También tengo la fortuna de gozar de tremenda chimenea a la que alimento con madera de otros árboles que se han ido aprovechando dentro del terreno familiar. En un paseo, de esos con carretilla para hacer acopio de troncos, observé unas enormes vainas entre verdosas y negruzcas que, por inculto y cabestro, ignoré y atropellé, eso sí, sin premeditación ni alevosía.

Lo que son las cosas que, pasados unos días, aparece doña María Luisa en la puerta de casa. Ella es señora de poca palabra pero de gran sabiduría popular y enorme habilidad coquinaria. Sin ir más lejos, de sus fogones ha disfrutado un servidor tanto del mejor ajiaco, como de unas muy ricas mandonguilles catalanas. A lo que iba, que me aparece doña Maria Luisa con aquellas desatendidas vainas. Imaginarán ustedes mi cara de pasmado.

Las vainas en cuestión fueron presentadas con el nombre de baluyes y acompañadas con explicación de una sencilla preparación similar a las de unas papas hervidas. De manera natural, mis pasos se fueron a la biblioteca antes que a la cocina. Reincidente en mi ignorancia, tardé un buen rato en percatarme del plural de mi manojo de baluyes y que debía buscar respuesta en el singular baluy. Y, no conforme todavía con mi hallazgo, descubrí otros populares nombres para el fruto de la vaina: chachafruto, balú, poroto, sachaporoto, basul, pallar. Así como algunos de sus nombres entre las etnias indígenas de Colombia: juatsëmbëse, uswal, chapurutó y farru caci. Y ya, si me pongo más vacilón con ustedes, les suelto aquello de Erythrina edulis, Triana. Y me quedo tan ancho.

Hermoso y ornamental árbol pues, el que tenemos a cuatro zancadas de casa. El saber popular también destaca que es muy usado como poste para cercas vivas y para dar sombra a las zonas de cafetales. La historia y la leyenda cuentan que el chachafruto llegó a Colombia desde el Perú, lo trajeron los indígenas inganos, descendientes de los incas, quienes venían huyendo de la guerra y traían semillas cocinadas como fiambre y semillas vivas que sembraron por el camino hasta que se establecieron en un sitio llamado Porotal, que queda a seis horas a pie del valle del Sibundoy, en el Putumayo.

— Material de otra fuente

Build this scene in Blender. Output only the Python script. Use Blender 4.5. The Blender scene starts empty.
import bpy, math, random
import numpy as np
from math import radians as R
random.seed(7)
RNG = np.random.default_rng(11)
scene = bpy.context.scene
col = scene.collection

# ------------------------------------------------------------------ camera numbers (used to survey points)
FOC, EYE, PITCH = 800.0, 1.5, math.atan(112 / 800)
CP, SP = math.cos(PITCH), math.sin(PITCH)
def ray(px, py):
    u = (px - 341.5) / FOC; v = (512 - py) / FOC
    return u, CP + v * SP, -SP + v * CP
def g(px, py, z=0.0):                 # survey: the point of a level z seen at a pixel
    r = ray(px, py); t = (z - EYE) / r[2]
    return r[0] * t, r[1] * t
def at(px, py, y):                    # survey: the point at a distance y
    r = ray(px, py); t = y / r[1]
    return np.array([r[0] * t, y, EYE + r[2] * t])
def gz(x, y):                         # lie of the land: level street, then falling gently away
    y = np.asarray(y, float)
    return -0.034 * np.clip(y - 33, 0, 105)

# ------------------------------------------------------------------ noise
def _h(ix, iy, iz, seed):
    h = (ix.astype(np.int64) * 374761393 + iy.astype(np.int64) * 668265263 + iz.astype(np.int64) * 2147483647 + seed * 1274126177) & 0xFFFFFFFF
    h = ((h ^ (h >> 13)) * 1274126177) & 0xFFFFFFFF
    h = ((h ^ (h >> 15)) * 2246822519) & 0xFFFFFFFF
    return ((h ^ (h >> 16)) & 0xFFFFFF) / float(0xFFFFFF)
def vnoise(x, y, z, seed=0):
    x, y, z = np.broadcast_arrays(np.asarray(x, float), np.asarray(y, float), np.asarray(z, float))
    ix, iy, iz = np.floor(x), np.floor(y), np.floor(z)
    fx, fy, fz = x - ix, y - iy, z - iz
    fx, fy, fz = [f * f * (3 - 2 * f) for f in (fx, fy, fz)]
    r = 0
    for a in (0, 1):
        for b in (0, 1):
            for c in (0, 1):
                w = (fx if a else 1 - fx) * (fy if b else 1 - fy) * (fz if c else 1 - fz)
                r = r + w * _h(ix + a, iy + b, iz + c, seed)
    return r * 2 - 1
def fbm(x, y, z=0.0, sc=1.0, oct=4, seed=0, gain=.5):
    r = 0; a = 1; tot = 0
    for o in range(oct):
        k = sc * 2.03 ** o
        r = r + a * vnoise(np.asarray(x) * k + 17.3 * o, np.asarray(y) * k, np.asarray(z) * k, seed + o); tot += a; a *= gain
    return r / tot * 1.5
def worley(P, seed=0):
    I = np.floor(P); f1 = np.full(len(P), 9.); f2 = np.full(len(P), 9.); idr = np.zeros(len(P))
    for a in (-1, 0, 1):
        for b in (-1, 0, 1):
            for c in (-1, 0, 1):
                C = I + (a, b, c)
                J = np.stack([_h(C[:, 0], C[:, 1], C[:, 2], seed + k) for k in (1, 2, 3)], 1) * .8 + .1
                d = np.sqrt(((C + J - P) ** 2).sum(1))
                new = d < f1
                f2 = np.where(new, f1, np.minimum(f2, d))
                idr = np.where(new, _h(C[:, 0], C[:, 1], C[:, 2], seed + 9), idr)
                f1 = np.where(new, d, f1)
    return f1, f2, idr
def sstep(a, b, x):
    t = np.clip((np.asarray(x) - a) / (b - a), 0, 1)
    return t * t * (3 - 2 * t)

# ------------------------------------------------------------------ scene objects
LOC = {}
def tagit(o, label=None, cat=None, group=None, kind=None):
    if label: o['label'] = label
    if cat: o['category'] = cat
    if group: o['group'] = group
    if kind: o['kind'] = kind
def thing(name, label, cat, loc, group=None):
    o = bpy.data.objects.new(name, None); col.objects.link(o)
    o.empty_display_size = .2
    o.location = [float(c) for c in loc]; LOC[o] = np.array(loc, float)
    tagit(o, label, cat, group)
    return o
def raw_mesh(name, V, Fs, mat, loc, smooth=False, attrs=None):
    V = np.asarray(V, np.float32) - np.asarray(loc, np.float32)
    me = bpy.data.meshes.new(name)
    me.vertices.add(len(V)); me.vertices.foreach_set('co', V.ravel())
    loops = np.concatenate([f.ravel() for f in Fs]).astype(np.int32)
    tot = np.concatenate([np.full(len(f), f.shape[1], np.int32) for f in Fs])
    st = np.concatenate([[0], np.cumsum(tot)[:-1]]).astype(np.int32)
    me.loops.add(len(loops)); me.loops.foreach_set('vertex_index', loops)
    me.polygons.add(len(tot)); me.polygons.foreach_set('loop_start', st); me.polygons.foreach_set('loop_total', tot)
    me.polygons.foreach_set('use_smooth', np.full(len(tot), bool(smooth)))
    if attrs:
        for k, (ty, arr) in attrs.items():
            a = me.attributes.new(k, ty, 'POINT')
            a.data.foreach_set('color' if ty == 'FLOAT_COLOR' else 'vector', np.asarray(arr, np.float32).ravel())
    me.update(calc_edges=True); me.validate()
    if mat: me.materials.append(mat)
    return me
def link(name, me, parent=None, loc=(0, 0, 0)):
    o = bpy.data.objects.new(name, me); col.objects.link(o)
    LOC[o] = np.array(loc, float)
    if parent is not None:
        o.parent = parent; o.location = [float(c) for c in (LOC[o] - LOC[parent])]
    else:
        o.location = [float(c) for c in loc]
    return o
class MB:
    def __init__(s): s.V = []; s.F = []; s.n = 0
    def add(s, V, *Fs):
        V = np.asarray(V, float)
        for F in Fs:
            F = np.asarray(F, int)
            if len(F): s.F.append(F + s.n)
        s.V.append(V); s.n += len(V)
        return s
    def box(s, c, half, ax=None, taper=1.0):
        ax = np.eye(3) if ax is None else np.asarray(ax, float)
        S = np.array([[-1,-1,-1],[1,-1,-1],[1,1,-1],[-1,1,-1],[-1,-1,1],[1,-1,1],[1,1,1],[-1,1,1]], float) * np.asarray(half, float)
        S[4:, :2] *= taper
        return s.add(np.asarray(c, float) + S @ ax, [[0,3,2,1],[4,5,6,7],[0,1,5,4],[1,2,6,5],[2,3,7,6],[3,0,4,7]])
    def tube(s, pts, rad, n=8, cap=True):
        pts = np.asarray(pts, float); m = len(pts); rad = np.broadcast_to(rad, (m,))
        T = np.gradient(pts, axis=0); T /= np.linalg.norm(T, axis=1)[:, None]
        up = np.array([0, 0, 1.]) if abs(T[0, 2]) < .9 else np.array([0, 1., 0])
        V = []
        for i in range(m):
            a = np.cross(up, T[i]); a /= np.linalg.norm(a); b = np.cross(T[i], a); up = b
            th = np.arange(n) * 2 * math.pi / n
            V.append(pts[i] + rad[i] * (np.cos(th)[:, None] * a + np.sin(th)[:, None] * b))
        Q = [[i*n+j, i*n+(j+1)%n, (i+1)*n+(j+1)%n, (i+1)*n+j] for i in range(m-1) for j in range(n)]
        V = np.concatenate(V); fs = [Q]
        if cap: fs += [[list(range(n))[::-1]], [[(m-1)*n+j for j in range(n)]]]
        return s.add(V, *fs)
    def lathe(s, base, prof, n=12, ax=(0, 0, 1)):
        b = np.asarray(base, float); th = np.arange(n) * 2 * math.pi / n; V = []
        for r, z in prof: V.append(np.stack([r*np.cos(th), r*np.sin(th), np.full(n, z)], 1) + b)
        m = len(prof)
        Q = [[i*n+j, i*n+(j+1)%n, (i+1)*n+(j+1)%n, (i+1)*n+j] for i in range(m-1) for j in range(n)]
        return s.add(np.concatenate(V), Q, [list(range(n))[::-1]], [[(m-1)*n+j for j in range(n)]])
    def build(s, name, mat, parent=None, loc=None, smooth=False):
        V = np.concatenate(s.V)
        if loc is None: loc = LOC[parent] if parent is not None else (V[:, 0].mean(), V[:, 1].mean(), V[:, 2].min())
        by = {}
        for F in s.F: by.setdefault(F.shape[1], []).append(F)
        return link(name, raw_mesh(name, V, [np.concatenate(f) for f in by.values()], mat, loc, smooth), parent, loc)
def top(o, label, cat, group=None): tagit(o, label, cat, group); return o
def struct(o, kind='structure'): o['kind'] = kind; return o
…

Respecto a sus usos culinarios, me cuentan que «el chachafruto de los árboles se pierde, no se consume ahora, a la gente le gusta todo lo comprado, la gente lo tiene en sus jardines o en sus tierras pero no sabe cómo se usa«. En la zona del Cauca se preparan tortas, natillas, masato, arepas de güiba, diferentes platos de diario y sobre todo para hacer pan. Aún así, es un alimento que se está perdiendo. Una especie de símbolo de la alimentación del pasado. Me recuerda a las gachas o a las algarrobas de mi andaluz abuelo.

Les diré con regocijo que, sentado a la mesa frente a un plato de chachafrutos hervidos y sazonados generosamente con sal (casi como unas canarias papas arrugás o unas colombianas papas saladas), un servidor se los zampa con pantagruélica fruición. Tienen un peculiar sabor que se cruza entre la patata, el boniato y la castaña, ésta última predominando el conjunto. A mi ignorante paladar sudacatalán le ha parecido de excelso sabor, sobre todo en otra versión: salteados ligeramente con mantequilla.

En otra receta he encontrado a los chachafrutos transformados en salsa con base de crema de leche y acompañando a unas pechugas de pollo con verduras y champiñones. En cualquier caso, me parece más atractiva (y trabajosa) la receta que le transcribo a continuación, extraída del libro Deliciosas frutas tropicales (Liliana Villegas, Villegas Editores, 3ª edición 2001):

Chachafrutos glaseados:

«Se cubre 1 libra de chachafrutos con agua y se cocinan unos 40 minutos o hasta que una aguja insertada en la base de uno de ellos penetre sin dificultad. Se disuelve 1 libra de azúcar granulada con 2 cucharadas de glucosa líquida en agua y se hierve hasta que el almíbar esté a punto de hilo. Se vierte en una refractaria, se deja enfriar, se sumerjen los chachafrutos y se dejan reposar 2 horas.

Se pone al baño maría, cuando hierva se retiran los chachafrutos y se pone al fuego el almíbar hasta que quede un poquito más espeso. Se retira del fuego, se sumergen nuevamente los chachafrutos y se dejan entrapar durante 12 horas. Se repite este procedimiento dos veces más aumentando cada vez el espesor del almíbar. Se sacan y se ponen a escurrir en una malla durante 24 horas en un lugar caliente y seco. Se sirven como bombones.»

El resultado de la recetilla en cuestión es algo así como un marrón glacé. No les robo más tiempo. Un servidor, si para de llover en esta colina bogotana, se dará una vuelta por aquí cerca para recoger otra tanda de baluyes con doña Maria Luisa. Por fortuna, y en caso de no encontrarlos, los he visto a la venta en Surtifruver.